-- EXERCISE REQUIREMENTS --
Copy out each line exactly as it appears.
── INFORMATION SHOWN ──
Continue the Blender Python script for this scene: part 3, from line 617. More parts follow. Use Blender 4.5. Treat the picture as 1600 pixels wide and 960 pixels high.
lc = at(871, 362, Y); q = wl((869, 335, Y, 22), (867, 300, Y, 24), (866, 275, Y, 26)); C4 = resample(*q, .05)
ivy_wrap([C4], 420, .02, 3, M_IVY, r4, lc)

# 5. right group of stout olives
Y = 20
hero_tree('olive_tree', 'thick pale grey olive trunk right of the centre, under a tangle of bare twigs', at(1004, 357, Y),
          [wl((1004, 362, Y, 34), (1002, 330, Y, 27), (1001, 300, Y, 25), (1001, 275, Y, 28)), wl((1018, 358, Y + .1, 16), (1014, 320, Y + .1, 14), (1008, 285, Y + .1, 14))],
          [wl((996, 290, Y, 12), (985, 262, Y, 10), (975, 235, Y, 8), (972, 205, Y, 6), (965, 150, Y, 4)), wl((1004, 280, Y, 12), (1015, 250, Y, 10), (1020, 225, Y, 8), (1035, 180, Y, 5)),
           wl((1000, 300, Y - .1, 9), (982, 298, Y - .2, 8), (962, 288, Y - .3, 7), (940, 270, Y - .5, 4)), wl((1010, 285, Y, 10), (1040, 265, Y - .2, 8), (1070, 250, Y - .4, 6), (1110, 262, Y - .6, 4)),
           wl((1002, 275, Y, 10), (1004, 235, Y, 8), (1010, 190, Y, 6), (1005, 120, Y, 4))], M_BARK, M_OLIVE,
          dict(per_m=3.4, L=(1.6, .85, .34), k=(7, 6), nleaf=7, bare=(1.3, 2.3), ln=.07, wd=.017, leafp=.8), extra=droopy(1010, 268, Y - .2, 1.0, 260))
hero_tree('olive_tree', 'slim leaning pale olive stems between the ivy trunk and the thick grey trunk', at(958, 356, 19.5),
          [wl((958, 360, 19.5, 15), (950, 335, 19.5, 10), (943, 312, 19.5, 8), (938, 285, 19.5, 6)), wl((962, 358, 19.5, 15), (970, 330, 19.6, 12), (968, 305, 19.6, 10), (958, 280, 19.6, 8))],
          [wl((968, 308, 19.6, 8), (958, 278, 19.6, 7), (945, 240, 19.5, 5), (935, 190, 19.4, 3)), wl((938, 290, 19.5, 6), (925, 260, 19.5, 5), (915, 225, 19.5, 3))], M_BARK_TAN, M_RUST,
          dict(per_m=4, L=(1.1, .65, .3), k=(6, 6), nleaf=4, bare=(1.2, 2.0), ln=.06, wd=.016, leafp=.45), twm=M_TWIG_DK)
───
-- PROBLEM SOLUTION --
Continue the Blender Python script for this scene: part 3, from line 617. More parts follow. Use Blender 4.5. Treat the picture as 1600 pixels wide and 960 pixels high.
lc = at(871, 362, Y); q = wl((869, 335, Y, 22), (867, 300, Y, 24), (866, 275, Y, 26)); C4 = resample(*q, .05)
ivy_wrap([C4], 420, .02, 3, M_IVY, r4, lc)

# 5. right group of stout olives
Y = 20
hero_tree('olive_tree', 'thick pale grey olive trunk right of the centre, under a tangle of bare twigs', at(1004, 357, Y),
          [wl((1004, 362, Y, 34), (1002, 330, Y, 27), (1001, 300, Y, 25), (1001, 275, Y, 28)), wl((1018, 358, Y + .1, 16), (1014, 320, Y + .1, 14), (1008, 285, Y + .1, 14))],
          [wl((996, 290, Y, 12), (985, 262, Y, 10), (975, 235, Y, 8), (972, 205, Y, 6), (965, 150, Y, 4)), wl((1004, 280, Y, 12), (1015, 250, Y, 10), (1020, 225, Y, 8), (1035, 180, Y, 5)),
           wl((1000, 300, Y - .1, 9), (982, 298, Y - .2, 8), (962, 288, Y - .3, 7), (940, 270, Y - .5, 4)), wl((1010, 285, Y, 10), (1040, 265, Y - .2, 8), (1070, 250, Y - .4, 6), (1110, 262, Y - .6, 4)),
           wl((1002, 275, Y, 10), (1004, 235, Y, 8), (1010, 190, Y, 6), (1005, 120, Y, 4))], M_BARK, M_OLIVE,
          dict(per_m=3.4, L=(1.6, .85, .34), k=(7, 6), nleaf=7, bare=(1.3, 2.3), ln=.07, wd=.017, leafp=.8), extra=droopy(1010, 268, Y - .2, 1.0, 260))
hero_tree('olive_tree', 'slim leaning pale olive stems between the ivy trunk and the thick grey trunk', at(958, 356, 19.5),
          [wl((958, 360, 19.5, 15), (950, 335, 19.5, 10), (943, 312, 19.5, 8), (938, 285, 19.5, 6)), wl((962, 358, 19.5, 15), (970, 330, 19.6, 12), (968, 305, 19.6, 10), (958, 280, 19.6, 8))],
          [wl((968, 308, 19.6, 8), (958, 278, 19.6, 7), (945, 240, 19.5, 5), (935, 190, 19.4, 3)), wl((938, 290, 19.5, 6), (925, 260, 19.5, 5), (915, 225, 19.5, 3))], M_BARK_TAN, M_RUST,
          dict(per_m=4, L=(1.1, .65, .3), k=(6, 6), nleaf=4, bare=(1.2, 2.0), ln=.06, wd=.016, leafp=.45), twm=M_TWIG_DK)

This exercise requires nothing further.